2020年、46歳。さえない大人になった主人公がFacebookで大好きだった元カノを発見。
彼女の投稿記事を眺め「普通じゃん」と呟く主人公。

時系列が少しずつ過去に遡って行く構成のため、最初は少し戸惑いました。
このシーンの意味はなに?
今のセリフってどういう意味?
自分が何か見逃したのかな?
と疑問ばかりで、ちょっとついていけない映画かも…という思いも頭をよぎりました。
ところが、時代を遡っていくうちに平成の世界観に引き込まれて行きます。
新宿のゲイバー、渋谷のWAVEやタワレコ、原宿のラフォーレ。
景色が当時のままで懐かしさと同時に映像のリアルさに驚きがありました。
連絡手段も、スマホからガラケー、ポケベル、公衆電話と時の流れを感じます。
人間関係も多様で、仕事仲間との絆、婚約者との別れ、ミステリアスな女の子との恋、そして初めて付き合った大好きな彼女。
主人公の人生が紐解かれて伏線を回収するように、先に出てきたシーンやセリフの意味も繋がって行きます。
純情で多感な青年時代があり、様々な経験をしながら社会や現実と折り合いをつけ、大人に…なれなかった主人公。
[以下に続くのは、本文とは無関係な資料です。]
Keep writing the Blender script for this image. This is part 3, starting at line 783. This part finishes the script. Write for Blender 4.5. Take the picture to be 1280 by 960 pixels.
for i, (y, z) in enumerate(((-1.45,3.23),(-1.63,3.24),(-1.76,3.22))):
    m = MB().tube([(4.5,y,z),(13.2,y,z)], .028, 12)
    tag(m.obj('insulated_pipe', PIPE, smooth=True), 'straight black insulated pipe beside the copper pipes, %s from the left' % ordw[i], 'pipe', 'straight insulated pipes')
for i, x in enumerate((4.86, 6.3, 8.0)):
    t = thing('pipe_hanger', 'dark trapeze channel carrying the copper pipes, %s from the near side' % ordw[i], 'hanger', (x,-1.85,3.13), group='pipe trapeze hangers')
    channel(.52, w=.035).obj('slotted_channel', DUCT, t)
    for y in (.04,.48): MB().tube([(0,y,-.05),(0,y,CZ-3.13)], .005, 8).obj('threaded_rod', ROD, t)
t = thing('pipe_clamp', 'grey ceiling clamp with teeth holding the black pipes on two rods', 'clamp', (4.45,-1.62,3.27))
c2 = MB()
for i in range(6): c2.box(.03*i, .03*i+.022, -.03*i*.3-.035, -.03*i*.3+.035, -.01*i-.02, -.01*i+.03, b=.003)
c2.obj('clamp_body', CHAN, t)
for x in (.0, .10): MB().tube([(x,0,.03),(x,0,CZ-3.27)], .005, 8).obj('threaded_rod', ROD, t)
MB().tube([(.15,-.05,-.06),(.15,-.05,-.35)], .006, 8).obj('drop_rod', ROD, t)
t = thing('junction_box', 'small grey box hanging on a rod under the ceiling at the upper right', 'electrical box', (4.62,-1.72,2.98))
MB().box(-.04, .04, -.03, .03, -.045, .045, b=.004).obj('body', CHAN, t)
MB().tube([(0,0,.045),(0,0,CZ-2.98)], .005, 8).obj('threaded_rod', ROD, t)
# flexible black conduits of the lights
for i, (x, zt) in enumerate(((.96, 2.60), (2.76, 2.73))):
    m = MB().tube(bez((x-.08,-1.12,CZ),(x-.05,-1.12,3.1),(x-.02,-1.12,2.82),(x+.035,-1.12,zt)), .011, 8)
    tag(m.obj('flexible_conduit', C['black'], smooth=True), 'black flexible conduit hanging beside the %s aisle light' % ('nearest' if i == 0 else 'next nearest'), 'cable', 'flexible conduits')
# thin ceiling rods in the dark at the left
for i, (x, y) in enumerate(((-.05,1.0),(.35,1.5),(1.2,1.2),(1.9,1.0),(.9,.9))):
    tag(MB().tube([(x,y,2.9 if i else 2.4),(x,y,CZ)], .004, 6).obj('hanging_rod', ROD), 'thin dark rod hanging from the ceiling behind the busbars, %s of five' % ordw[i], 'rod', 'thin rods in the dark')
いつの時代も、なんだか現状に納得できない主人公のもどかしさを感じます。

森山未來の演技力が素晴らしかったです。
46歳の疲れた中年から、働き盛りの30代、そして素朴な20歳の男の子へ、全く違和感なく演じ分けられています。
大好きだった彼女を演じた伊藤沙莉も魅力的でした。
カルチャー通で個性的、普通を嫌った彼女とラブホテルの星空の部屋で過ごした時間は、それは刺激的で20年以上経っても忘れられないだろう…と思えます。
最後の森山未來の全力疾走に切なさを感じ涙が止まりませんでした。